It Pays To Be Ignorant
Dolors & Sense
by Sanford Rose
KISSIMMEE Florida—(Weekly Hubris)—8/29/11—Banks go bankrupt in hard times. That’s because, however well-capitalized they appear to be, banks remain dependent on other people’s money.
The amount of the true shareholder’s stake in a bank rarely exceeds 3 to 4 per cent of the value of assets.
So when asset values decline by just a little, bank assets usually end up being worth less than bank liabilities. (The latter, being mainly deposits, are not as prone to valuation adjustments as are the assets.)
So the bank is bust. In a valuation sense.
But it is not necessarily bust in a cash-flow sense, at least for the time being. That is, incoming cash usually exceeds outgoing cash.
The decline in asset values merely means that the market expects an “eventual” shortfall in incoming cash. Allegedly, when times normalize, the temporarily impaired assets will “cure,” which means that in the future they will produce the cash inflows promised at the time they were put on the bank’s balance sheet.

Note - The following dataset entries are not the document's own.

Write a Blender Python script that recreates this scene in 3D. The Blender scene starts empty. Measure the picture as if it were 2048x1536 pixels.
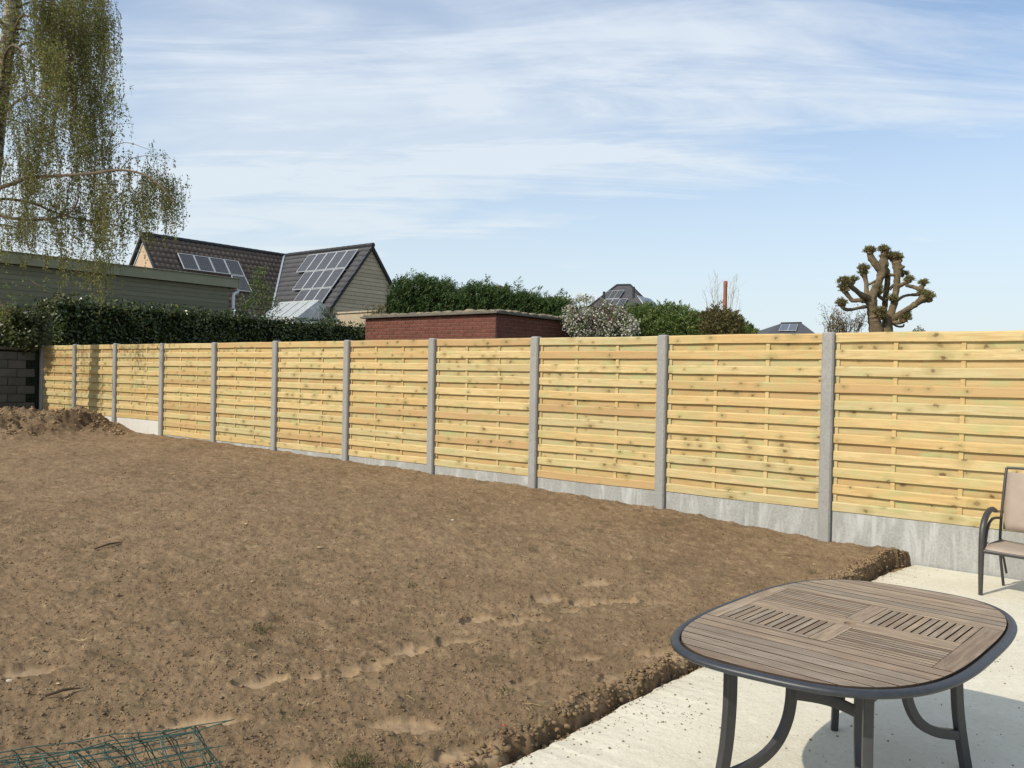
import bpy, bmesh, math, random
import numpy as np
from mathutils import Vector, Matrix

# ------------------------------------------------------------------ camera, light
sc = bpy.context.scene
COL = sc.collection
rnd = random.Random(7)
EYE = 1.72
FPX, PIT, ROL = 1657.54, 9.5684e-3, 2.02226e-2
cam_d = bpy.data.cameras.new("camera"); cam = bpy.data.objects.new("camera", cam_d); COL.objects.link(cam)
cam_d.sensor_width = 36.0; cam_d.lens = FPX/2048*36.0; cam_d.clip_start = .05; cam_d.clip_end = 6000
cam.matrix_world = Matrix.Translation((0, 0, EYE)) @ Matrix.Rotation(math.pi/2-PIT, 4, 'X') @ Matrix.Rotation(ROL, 4, 'Z')
sc.camera = cam

SUN_EL = math.radians(39); SH = (-.819, -.574)           # horizontal direction towards the sun
world = bpy.data.worlds.new("World"); sc.world = world; world.use_nodes = True
wt = world.node_tree; wt.nodes.clear()
def wn(t, **k):
    n = wt.nodes.new(t)
    for a, b in k.items(): setattr(n, a, b)
    return n
sky = wn('ShaderNodeTexSky', sky_type='NISHITA', sun_disc=False, sun_elevation=SUN_EL, sun_rotation=math.atan2(SH[0], SH[1]) % (2*math.pi), altitude=50, air_density=1.0, dust_density=1.6, ozone_density=2.5)
tc = wn('ShaderNodeTexCoord'); sep = wn('ShaderNodeSeparateXYZ'); wt.links.new(tc.outputs['Generated'], sep.inputs[0])
def wm(op, a, b=None, c=None, clamp=False):
    n = wn('ShaderNodeMath', operation=op, use_clamp=clamp)
    for i, v in enumerate((a, b, c)):
        if v is None: continue
        if isinstance(v, (int, float)): n.inputs[i].default_value = v
        else: wt.links.new(v, n.inputs[i])
    return n.outputs[0]
zc = wm('MAXIMUM', sep.outputs[2], 0.0)
den = wm('ADD', zc, .16)
cx = wm('DIVIDE', sep.outputs[0], den); cy = wm('DIVIDE', sep.outputs[1], den)
def layer(rot, sx, sy, scale, det, rough, dist, lo, hi, off):
    comb = wn('ShaderNodeCombineXYZ'); wt.links.new(cx, comb.inputs[0]); wt.links.new(cy, comb.inputs[1])
    mp = wn('ShaderNodeMapping'); mp.inputs['Rotation'].default_value = (0, 0, rot); mp.inputs['Scale'].default_value = (sx, sy, 1); mp.inputs['Location'].default_value = (off, off*.7, 0)
    wt.links.new(comb.outputs[0], mp.inputs[0])
    nz = wn('ShaderNodeTexNoise'); nz.inputs['Scale'].default_value = scale; nz.inputs['Detail'].default_value = det; nz.inputs['Roughness'].default_value = rough; nz.inputs['Distortion'].default_value = dist
    wt.links.new(mp.outputs[0], nz.inputs['Vector'])
    mr = wn('ShaderNodeMapRange', interpolation_type='SMOOTHSTEP'); mr.inputs[1].default_value = lo; mr.inputs[2].default_value = hi
    wt.links.new(nz.outputs['Fac'], mr.inputs[0]); return mr.outputs[0]
l1 = layer(.55, .55, 1.0, .62, 6, .58, .7, .40, .70, 4.3)      # broad veils
l2 = layer(.30, .40, 1.4, 1.7, 7, .62, .8, .42, .72, 8.4)      # streaks
l3 = layer(.42, .30, 1.5, 2.2, 7, .64, .9, .44, .66, 11.7)     # thin wisps
hz = wm('SMOOTH_MIN', wm('MULTIPLY', wm('SUBTRACT', 1.0, wm('MULTIPLY', zc, 2.3), clamp=True), .98), .93, .05)
cl = wm('ADD', wm('MULTIPLY', l1, .60), wm('MULTIPLY', l2, .34)); cl = wm('ADD', cl, wm('MULTIPLY', l3, .34)); cl = wm('ADD', cl, .17)
cl = wm('MAXIMUM', cl, hz); cl = wm('MINIMUM', cl, .92)
mix = wn('ShaderNodeMixRGB'); wt.links.new(cl, mix.inputs[0]); 
tint = wn('ShaderNodeMixRGB', blend_type='MULTIPLY'); tint.inputs[0].default_value = 1; tint.inputs[2].default_value = (1.02, 1.14, 1.18, 1)
wt.links.new(sky.outputs[0], tint.inputs[1]); wt.links.new(tint.outputs[0], mix.inputs[1])
ccol = wn('ShaderNodeMixRGB'); ccol.inputs[1].default_value = (5.15, 5.65, 6.3, 1); ccol.inputs[2].default_value = (5.15, 5.75, 5.95, 1)
wt.links.new(wm('SUBTRACT', 1.0, wm('MULTIPLY', zc, 2.4), clamp=True), ccol.inputs[0]); wt.links.new(ccol.outputs[0], mix.inputs[2])
bg = wn('ShaderNodeBackground'); bg.inputs['Strength'].default_value = .15; wt.links.new(mix.outputs[0], bg.inputs[0])
wo = wn('ShaderNodeOutputWorld'); wt.links.new(bg.outputs[0], wo.inputs[0])

sd = bpy.data.lights.new("sun", 'SUN'); sd.energy = 4.1; sd.angle = math.radians(.53); sd.color = (1, .915, .77)
sun = bpy.data.objects.new("sun", sd); COL.objects.link(sun)
sv = Vector((SH[0]*math.cos(SUN_EL), SH[1]*math.cos(SUN_EL), math.sin(SUN_EL)))
sun.rotation_euler = sv.to_track_quat('Z', 'Y').to_euler(); sun.location = (-20, -15, 25)
sc.view_settings.view_transform = 'Standard'; sc.view_settings.look = 'None'; sc.view_settings.gamma = 1
sc.view_settings.exposure = 0; sc.view_settings.use_curve_mapping = False

# ------------------------------------------------------------------ frames
AZ = math.atan2(-.6199, .7847)                     # local x runs along the fence to the right, local y away through it
Wd = np.array([math.cos(AZ), math.sin(AZ)]); Md = np.array([-math.sin(AZ), math.cos(AZ)])
P0 = np.array([3.13356, 8.42782])
def ray(px, py):
    u, v = px-1024, py-768; c, s = math.cos(ROL), math.sin(ROL)
    u, v = c*u+s*v, -s*u+c*v
    Z = -v/FPX
    return (u/FPX, math.cos(PIT)+Z*math.sin(PIT), -math.sin(PIT)+Z*math.cos(PIT))
def at(px, py, Y):
    r = ray(px, py); k = Y/r[1]; return Vector((r[0]*k, Y, r[2]*k+EYE))
def atz(px, py, z):
    r = ray(px, py); k = (z-EYE)/r[2]; return Vector((r[0]*k, r[1]*k, z))

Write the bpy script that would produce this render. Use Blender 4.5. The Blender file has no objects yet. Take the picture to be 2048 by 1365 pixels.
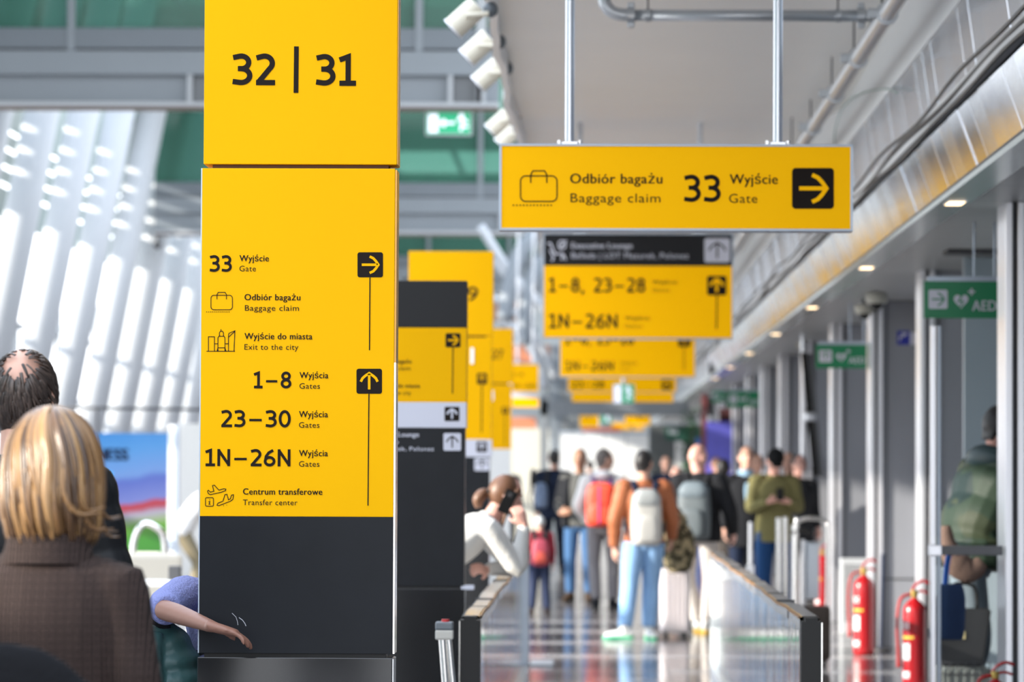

The banks have been bust many times during the past 40 years. During the late 70s, early 80s, mid 80s, and early 90s, many of the biggest were bankrupt in a valuation sense.
There is one key difference, however, between the past and the period that began in 2007-2008.
In the past, we didn’t tell anyone that the banks were bust—that is, the number of the informed public was small.
In the more recent period, with the growth of market-value accounting (forcing banks to publish in separate accounts the amount of allegedly temporary asset impairment) and the rise in the credit-default swap market (where the public calibrates the likelihood of bank default on a daily basis), the news about insolvency is widely and relatively rapidly disseminated.
Too widely. Too rapidly.
Knowing the truth doesn’t necessarily make you free.
If knowledge induces panic—if it causes excess worry about the ability of a bank to cure those impaired assets—then it can lead to a self-fulfilling round of asset liquidations that serves only to deepen the valuation hole.
That’s the position in which we found ourselves in 2008. It led us into a deep recession.
That’s the position in which we are about to find ourselves in 2011.
It is not true that a little knowledge is a dangerous thing.
Sometimes, a lot can be far more dangerous.